W firmie nr 1 (nie pierwsza w życiu, ale tutaj dajmy jej nr 1) jakiej pracowałem było naprawdę fajnie, super ludzie, mnóstwo się nauczyłem ale niestety po około 1,5 roku mojej pracy padła. Po prostu z dnia na dzień księgowa zaczęła latać po biurze i mówić że nie ma na nic pieniedzy - i faktycznie nie było, na szybko musieli brać kredyt aby mieć na pensje dla pracowników. Firma na tamten czas liczyła ze 150 osób spokojnie, może nawet koło 200. Co lepsze, dzienny obrót wynosił nawet 700k, około 20 instalacji PV dziennie. Co aż tak wypompowało te firmę z kasy? Nie mam pojęcia, nie wykluczam nawet jakiegoś wyprowadzenia pieniędzy.
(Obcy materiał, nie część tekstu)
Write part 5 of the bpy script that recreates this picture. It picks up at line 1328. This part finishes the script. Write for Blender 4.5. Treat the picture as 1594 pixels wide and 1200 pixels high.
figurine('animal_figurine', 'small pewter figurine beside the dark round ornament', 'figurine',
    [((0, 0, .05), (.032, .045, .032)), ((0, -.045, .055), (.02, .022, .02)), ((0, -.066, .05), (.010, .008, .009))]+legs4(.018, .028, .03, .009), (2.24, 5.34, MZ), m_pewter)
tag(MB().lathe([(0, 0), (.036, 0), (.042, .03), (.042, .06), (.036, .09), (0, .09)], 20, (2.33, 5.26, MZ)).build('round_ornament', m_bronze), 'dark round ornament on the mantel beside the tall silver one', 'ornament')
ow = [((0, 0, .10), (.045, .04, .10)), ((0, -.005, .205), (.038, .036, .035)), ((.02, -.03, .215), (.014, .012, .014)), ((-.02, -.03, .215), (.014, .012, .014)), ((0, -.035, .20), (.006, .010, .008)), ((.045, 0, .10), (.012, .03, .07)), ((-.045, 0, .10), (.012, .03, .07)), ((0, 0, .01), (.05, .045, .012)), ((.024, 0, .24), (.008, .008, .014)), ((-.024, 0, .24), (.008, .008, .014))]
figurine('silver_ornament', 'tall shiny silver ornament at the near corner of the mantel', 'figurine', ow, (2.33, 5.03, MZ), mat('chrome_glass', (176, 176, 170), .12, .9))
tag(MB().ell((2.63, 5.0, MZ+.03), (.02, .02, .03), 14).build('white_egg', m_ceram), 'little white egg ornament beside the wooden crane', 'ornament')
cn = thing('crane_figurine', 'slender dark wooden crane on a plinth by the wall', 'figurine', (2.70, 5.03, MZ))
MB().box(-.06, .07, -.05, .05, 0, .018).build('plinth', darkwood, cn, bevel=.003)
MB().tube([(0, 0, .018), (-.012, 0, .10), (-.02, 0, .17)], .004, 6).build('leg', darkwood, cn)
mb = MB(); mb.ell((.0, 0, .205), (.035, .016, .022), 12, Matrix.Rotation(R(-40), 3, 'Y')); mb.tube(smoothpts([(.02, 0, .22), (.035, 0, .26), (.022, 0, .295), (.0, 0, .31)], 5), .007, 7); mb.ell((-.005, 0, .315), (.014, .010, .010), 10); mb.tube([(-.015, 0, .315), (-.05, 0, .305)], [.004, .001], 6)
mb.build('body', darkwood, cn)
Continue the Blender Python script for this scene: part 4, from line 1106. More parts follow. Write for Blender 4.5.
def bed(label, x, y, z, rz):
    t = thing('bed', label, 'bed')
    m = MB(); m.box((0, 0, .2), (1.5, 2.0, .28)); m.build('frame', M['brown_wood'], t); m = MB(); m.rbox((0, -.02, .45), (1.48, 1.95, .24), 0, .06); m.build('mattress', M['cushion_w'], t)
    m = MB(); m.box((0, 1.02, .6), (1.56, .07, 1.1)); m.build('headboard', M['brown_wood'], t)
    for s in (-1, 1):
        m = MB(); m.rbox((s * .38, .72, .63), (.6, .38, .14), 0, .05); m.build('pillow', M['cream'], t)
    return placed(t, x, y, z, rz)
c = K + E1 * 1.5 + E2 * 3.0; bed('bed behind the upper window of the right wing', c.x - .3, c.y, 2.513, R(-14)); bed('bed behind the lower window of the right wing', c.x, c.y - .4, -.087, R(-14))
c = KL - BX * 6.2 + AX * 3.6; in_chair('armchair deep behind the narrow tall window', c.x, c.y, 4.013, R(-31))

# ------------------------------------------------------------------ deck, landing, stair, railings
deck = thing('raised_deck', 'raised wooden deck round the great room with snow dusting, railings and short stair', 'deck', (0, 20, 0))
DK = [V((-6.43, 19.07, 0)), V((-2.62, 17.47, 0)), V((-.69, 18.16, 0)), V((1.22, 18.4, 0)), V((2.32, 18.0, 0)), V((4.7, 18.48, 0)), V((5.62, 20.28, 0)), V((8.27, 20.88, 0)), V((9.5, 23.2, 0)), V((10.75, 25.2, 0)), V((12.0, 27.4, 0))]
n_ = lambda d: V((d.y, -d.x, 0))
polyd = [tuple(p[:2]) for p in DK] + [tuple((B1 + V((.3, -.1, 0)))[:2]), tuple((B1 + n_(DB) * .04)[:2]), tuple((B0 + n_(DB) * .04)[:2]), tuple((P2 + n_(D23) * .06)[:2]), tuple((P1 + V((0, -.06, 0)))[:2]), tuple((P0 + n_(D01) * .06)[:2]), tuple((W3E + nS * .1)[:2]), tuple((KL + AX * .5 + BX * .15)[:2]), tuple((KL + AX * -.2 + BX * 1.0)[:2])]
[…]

Firma nr 2 - dużo mniejsza, pieniądze jeszcze lepsze jak w nr 1. W Całej ~50 osobowej firmie tylko jedna dobrze znała się na branży (zanim przyszedłem) . Całkiem świeżo po przyjściu tłumaczyłem im, że pewne rzeczy robią źle albo niektórych rzeczy nie da się zrobić, albo można poprawić organizacyjnie parę rzeczy. Oczywiście mi nie wierzyli, byli święcie przekonani o swojej wiedzy czerpanej z grup FB i YT. Tak, firma która wykonała z parę tysięcy instalacji ledwo co miała pojęcie o "fachu" co nie raz odbijało się na klientach. Jednak niewiele sobie z tego robili. Jak się udało to super, jak nie, to problem klient a nie nasz.
Firma nr 3 - firma wyglądała mega profesjonalnie ale w jakie szambo się władowałem to w życiu bym się nie spodziewał. Takiej polityki i obłudy to nawet na wiejskiej nie ma. W skrócie, zatrudnili osobę w ciąży, nie przedłużyli jej umowy zaraz przed pójściem na macierzyński bo "jednak jej nie potrzebują", żeby zaraz po niej zatrudnić nową na 2 miesiące i stwierdzić że nie mają dla niej kasy... aby znów zatrudnić 3 osobę.
Osoba pod prezesem zrabia 46k zł/msc. Przecież to nawet glapa się chowa. Produkcja nie jest dobrze wyposażona, pracują prawie na minimalnej, a gdy przychodzi do podwyżki, poprawy czegoś to "nie ma pieniędzy". Skąd wiem o tej osobie? Miałem dostęp do programu księgowego. Top zarobki to 46k/38k/29k. Żadne techniczne stanowiska, gdybyście zapytali np co to kilowat to by pół słowa nie były w stanie powiedzieć. Oderwani od rzeczywistości ludzie. Co tam robili? Co wnosili do firmy? Nie wiem, efektów ich pracy nie widać. A i pieniądze były rozpierdalane z dofinansowań, a nie ze sprzedaży własnego produktu.
Firma nr 4 (zagraniczna) - W dużym skrócie kupuje elektronikę od Chin i sprzedaje jako własne w swoim europejskim pudełku. Wszyscy kupują od nich myśląc że to europejskie i warto tyle wydać, a to gówno jak zwykły chinol... Korpo pełną gębą. Prawie najważniejsze działy utrzymania płoną, a "menedżerowie": zróbmy spotkanie - oczywiście nie po to aby zaradzić sytuacji tylko sobie pogadać. Handlowcy nie maja pojęcia co sprzedają myśląc że wszystko wiedzą - to chyba standard bo spotkałem to w każdej firmie.
Powiedzcie mi, czy to jest normalne? Czy to jest jakiś nowy standard? Dlaczego wszystko jest tak odklejone od rzeczywistości? Czy tylko ja tak trafiam? A może się po prostu przypierdalam?
Takie odklejki nie są tylko domeną polskich firm, musi być jakiś kurwa nie wiem, efekt psychologiczny że większe organizacje są tak popierdolone. Ja już nie wiem jak funkcjonować w takiej rzeczywistości.